* _Items from a data source_:
──────────────────────────────
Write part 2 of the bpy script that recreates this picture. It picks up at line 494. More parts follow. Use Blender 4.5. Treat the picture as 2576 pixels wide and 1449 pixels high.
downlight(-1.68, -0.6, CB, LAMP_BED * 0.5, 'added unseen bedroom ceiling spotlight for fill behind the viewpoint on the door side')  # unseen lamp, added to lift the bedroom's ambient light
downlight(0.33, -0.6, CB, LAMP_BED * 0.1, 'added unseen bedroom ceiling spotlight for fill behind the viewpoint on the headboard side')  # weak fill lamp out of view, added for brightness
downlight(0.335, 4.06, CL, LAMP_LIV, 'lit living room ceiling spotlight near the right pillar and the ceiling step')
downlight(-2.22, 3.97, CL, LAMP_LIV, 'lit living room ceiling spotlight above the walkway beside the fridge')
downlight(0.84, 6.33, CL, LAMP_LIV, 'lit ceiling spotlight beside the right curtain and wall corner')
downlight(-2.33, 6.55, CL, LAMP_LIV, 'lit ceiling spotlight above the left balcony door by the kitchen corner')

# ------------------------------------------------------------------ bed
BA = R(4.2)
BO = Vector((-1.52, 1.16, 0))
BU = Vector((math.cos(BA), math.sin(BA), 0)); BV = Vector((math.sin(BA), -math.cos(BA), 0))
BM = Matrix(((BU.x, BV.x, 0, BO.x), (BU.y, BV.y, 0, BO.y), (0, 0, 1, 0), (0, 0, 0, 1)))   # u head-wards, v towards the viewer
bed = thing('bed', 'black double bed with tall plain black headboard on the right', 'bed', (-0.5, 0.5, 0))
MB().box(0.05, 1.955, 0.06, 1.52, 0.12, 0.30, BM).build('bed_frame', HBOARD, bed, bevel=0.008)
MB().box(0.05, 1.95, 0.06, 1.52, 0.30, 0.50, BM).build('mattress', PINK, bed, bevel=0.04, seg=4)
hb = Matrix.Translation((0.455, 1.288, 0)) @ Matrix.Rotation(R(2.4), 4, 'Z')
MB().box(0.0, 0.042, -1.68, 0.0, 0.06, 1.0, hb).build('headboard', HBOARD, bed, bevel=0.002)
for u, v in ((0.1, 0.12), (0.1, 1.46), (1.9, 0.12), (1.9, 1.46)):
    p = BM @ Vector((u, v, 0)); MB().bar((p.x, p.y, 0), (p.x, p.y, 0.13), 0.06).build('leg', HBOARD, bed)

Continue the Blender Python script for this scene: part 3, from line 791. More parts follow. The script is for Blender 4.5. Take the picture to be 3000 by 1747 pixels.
──────────────────────────────
* _WHAT IS ASKED_: Provide solely the number of lines in the data that include the word "part".

* _RESULT OF THIS TASK_: 2